Lame Joke Thread

STAG

On my grind
Location
Pleasant Grove
A man and his wife have been married 35 years. He kept a safe that he never let her look inside.

One day when he left to town she finally looked inside the safe and saw $40k and 3 eggs.

When the husband returned home she admitted she looked inside the safe and she asked him about the eggs. He replied “well, everytime I cheated on you with another woman I put an egg in the safe”

She thought about it and she said “well I guess that’s not too bad for 35 years. What about the cash?”

The husband replied “well, everytime I would get a dozen eggs I would sell them”
 

jeeper

Currently without Jeep
Location
So Jo, Ut
A man and his wife have been married 35 years. He kept a safe that he never let her look inside.

One day when he left to town she finally looked inside the safe and saw $40k and 3 eggs.
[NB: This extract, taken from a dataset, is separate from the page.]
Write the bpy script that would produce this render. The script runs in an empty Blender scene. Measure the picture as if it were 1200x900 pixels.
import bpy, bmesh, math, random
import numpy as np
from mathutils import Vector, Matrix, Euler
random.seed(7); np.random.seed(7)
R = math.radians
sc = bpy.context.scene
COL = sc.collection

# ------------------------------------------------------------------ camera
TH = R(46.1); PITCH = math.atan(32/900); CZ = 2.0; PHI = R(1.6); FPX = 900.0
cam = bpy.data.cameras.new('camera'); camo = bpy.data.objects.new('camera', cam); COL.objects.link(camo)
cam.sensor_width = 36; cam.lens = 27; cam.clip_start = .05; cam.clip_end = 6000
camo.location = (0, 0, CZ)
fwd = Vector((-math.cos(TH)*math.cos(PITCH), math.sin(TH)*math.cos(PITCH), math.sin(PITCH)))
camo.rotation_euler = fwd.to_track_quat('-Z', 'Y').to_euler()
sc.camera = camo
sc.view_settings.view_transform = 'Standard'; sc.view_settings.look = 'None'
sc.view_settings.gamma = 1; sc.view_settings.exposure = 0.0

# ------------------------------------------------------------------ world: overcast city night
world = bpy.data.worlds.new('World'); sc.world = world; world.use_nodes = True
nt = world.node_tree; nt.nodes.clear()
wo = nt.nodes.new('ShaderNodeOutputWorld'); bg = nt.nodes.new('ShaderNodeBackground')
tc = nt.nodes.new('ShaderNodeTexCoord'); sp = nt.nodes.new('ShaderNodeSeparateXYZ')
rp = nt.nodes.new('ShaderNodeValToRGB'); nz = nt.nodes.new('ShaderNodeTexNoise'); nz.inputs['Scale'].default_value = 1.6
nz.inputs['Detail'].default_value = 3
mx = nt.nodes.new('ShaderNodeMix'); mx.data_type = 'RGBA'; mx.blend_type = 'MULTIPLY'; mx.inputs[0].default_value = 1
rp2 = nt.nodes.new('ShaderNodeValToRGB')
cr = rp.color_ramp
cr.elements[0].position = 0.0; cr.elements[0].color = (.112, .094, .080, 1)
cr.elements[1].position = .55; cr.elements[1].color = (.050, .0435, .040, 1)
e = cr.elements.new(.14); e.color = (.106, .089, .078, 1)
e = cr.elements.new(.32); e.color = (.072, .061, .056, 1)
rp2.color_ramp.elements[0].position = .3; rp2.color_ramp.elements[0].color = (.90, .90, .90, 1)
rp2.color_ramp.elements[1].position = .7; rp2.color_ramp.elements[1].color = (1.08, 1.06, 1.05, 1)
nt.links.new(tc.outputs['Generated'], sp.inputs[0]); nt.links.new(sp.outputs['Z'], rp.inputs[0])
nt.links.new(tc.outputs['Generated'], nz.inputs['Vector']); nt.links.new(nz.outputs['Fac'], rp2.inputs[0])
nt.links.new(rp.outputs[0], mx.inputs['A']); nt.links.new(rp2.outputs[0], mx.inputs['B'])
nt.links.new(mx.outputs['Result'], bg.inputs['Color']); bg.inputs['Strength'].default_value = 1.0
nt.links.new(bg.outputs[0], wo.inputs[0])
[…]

When the husband returned home she admitted she looked inside the safe and she asked him about the eggs. He replied “well, everytime I cheated on you with another woman I put an egg in the safe”

She thought about it and she said “well I guess that’s not too bad for 35 years. What about the cash?”

The husband replied “well, everytime I would get a dozen eggs I would sell them”

I hear this one most often but with doilies and the woman crocheting one every time she was mad.
 

STAG

On my grind
Location
Pleasant Grove
Guy walks into a bar and orders a drink. The bartender gives him his drink and then proceeds to pull a very small person from his pocket and this small person walks across the bar where he takes a seat at a very small piano and proceeds to play a beautiful song.

The bar patron is in shock and awe and asks the bartender about him. The bartender replies “I have a magical lamp with a genie that can grant you a wish”

The bartender pulls out the lamp from under the bar and the patron rubs it and says “I wish for a million bucks!”

Just then the bar fills with one million ducks!

The bar patron says, “What the hell?? I didn’t want a million ducks!”

The bartender says “oh, and you think I wanted a 10-inch pianist?”